Как-то приехала к тете Дюне старшая внучка с мужем. Наши ночлеги переместились на сеновал. Однажды ночью по крыше приятно шелестел дождь, но и внятно бубнил по мутному полиэтиленовому настелью, которым мы покрылись поверх одеяла. В старом сене, припасенном лишь для прокорму привычки, шуршала, поскрипывала, попискивала малая ночная жизнь. Внизу дрались на топорах Шурка с сыном и взывала к нашему верху тетя Дюня: «Боря, Беля, опять распря, идите разымать!» Мы не могли спуститься: мы слушали, как по радиостанции «Свобода» близко и печально говорит Жора Владимов. Года за два до этого следователь Губинский, с особенным усердием служивший Владимовым, назвал точную дату намеченного ареста: 17 января. В отчаянье писала я главному тогда Андропову: «Нижайше, как и подобает просителю, прошу Вас…» – ответ был, если можно так сказать, «положительный». Жора долго тянул с отъездом, мы за него боялись. И вот теперь его вдумчивый родной голос говорил с нашим сеновалом из цветущего Франкфурта-на-Майне. Я искренне вздохнула: «Бедный, бедный Жора, ведь он мог быть вместе с нами». Эти задушевные слова стали нашей домашней поговоркой на многие случаи жизни.
Про «большинский народ», пошедший от тети Дюни, не касаясь последних не известных мне поколений, думалось так. Генеалогия древнего крестьянского рода достигла в образе тети Дюни последнего совершенства и затем стала клониться к упадку, соответствующему разгрому церквей, войнам, колхозному и общему гнету. Ее говор был много обильней и объемней моей бедной передачи, с изъянами и приправами собственного акцента. Но я не притворяюсь перед бумагой, как и в деревне была – какая есть, за что, может быть, снисходительно-милостиво относились ко мне местные и окрестные жители.
Про бесполезность притворства доводилось мне помышлять и рассказывать по такому поводу. Как-то заявилась к нам веселая Катька и стала заманивать меня в близкий колхозный коровник, пошла с нами и Дюня. Для смеху замечу, что мои ладные, долго служившие «джинсовые» сапожки с удивлением погрузились в глубокую настойную грязь. Катька стала меня дразнить и учить: «Давай, Белка, дои корову, на такое простое дело должно хватить и московского ума». Вопреки себе и праведному животному, я вымыла руки, робко взялась за выменные сосцы. Диким, безумным глазом испуга и недоумения оглянулась отпрянувшая корова на неуклюжего пришельца. Тетя Дюня засмеялась, помолодела, присела на скамеечку и, скрывая утомление, опорожнила молочную тяжесть в большую половину ведра. Пальцы ее, покореженные земными трудами и ревматизмом, были долгие, сноровистые, не зазря присудили ей «грамотку» за тонкое изящество рукоделий. Слово «изысканность» для меня очень применимо ко всей стати облика тети Дюни: узкому, стройному лицу, тонким запястьям, хрупкому, уже согбенному стану, кротко-гордой и независимой повадке.

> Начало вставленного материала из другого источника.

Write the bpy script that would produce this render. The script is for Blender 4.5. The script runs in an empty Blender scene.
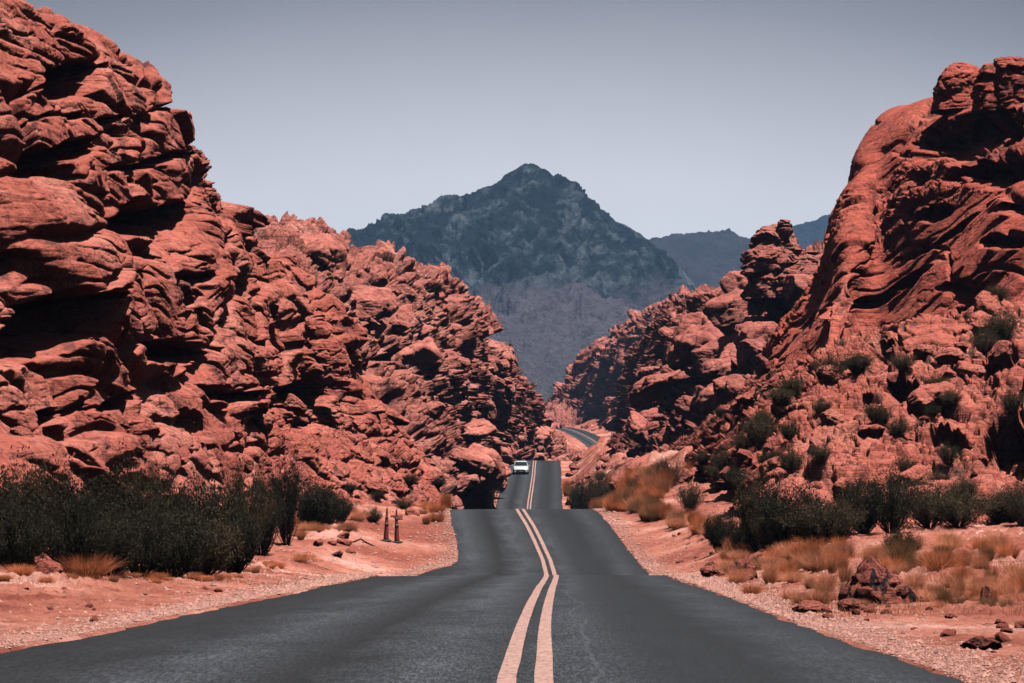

Я писала, что могу применить слово «изысканность» к прозрачному и непростому образу тети Дюни, – им как бы завершался ее благой, незамутненный, древний крестьянский род. Следующие поколения, по-своему примечательные, яркие, но тускнеющие, имели в себе, по сравнению с предками, явные черты упадка, не хочу и не смею употребить слово «вырождение».
Про младшего, любимейшего, погибшего сына Алексея уж писано мною, и едва ли не каждый день, при двух кратких слезинках, было тетей Дюней мне говорено. Добрый, доверчивый, простодушный, он один, по воспоминаниям и лучистому портрету, светло противостоял значению нежелательного слова, но вот и оказался «не жилец», был коварно убит и найден на снежной дороге.